Chris Powell: At UConn the fascism of political correctness
Everyone except, apparently, the administration of the University of Connecticut could see coming what happened in a lecture hall there last week. The script is a cliche and UConn let itself be stereotyped by it.
First the College Republicans plotted a provocation, inviting a hyperbolic young "conservative" agitator to speak to them on campus. He obligingly selected a topic calculated to prompt indignation from the university's Stalinist left -- "It's OK to Be White" -- recognizing that the Stalinists would protest and try to obstruct his presentation, thereby giving him his 15 minutes of fame.
Having at least noticed similar confrontations and disruptions at other institutions of "higher education," UConn stationed police officers in the lecture hall. But the university failed to caution people planning to attend that disruptions would not be permitted.
The Stalinists dutifully packed the hall and discovered that disruptions were permitted. As soon as the speaker began his remarks, the Stalinists chanted and shouted to prevent him from being heard. If he advocated any oppression, journalistic reports did not note it. For amid the disruption he could hardly get started. He had provoked the fascist reaction he was meant to provoke -- and then it got better.
One of the Stalinists -- not a student but a state employee from Quinnebaug Valley Community College -- walked up to the podium, swiped some of the speaker's papers, and walked away, prompting the speaker to chase after her and grab her around the neck to recover his papers.
The police who couldn't be bothered to remove the disrupters or protect the podium broke up the tussle and arrested the speaker but not the woman who swiped his papers. Having achieved martyrdom, the speaker was thrilled.
Whereupon university President Susan Herbst, Connecticut state government's million-dollar woman, issued a hand-wringing statement lamenting the affair without actually taking sides against the Stalinists, who, after all, seem to constitute a majority of the university's faculty and students, as they do at most universities lately.
Maybe the incident will raise two issues in court: whether it is legal to try to prevent someone from stealing your stuff, and whether it is legal to steal someone's stuff when he is preaching "hate" and thereby causing you "pain," the rationale claimed by the Stalinists.
Who is to decide when speech becomes "hate" and causes impermissible pain? Of course that is to be decided by the people who don't like what is being said. They claim the power to trump the First Amendment, which almost a century ago Supreme Court Justice Oliver Wendell Holmes Jr. understood to protect "the principle of free thought -- not free thought for those who agree with us but freedom for the thought we hate."
A century ago free thought and speech were principles of the political left, especially in academia, but not anymore, now that the political left has gained control of it.
Connecticut hardly needs its flagship university to coddle the fascism of political correctness.

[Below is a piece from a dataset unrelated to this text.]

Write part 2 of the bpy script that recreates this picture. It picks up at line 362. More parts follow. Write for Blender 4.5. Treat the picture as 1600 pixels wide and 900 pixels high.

If the university cannot defend free thought and speech and instead will stand by helplessly as the political extremes spoil for violence, Connecticut can save a lot of money by forgoing public "higher education" entirely and instead trying to teach manners and the First Amendment in the primary schools.
That's where people already are supposed to learn to ignore those who make faces at you, thus declining to give nobodies the attention they crave.
Chris Powell is managing editor of the Journal Inquirer in Manchester, Conn.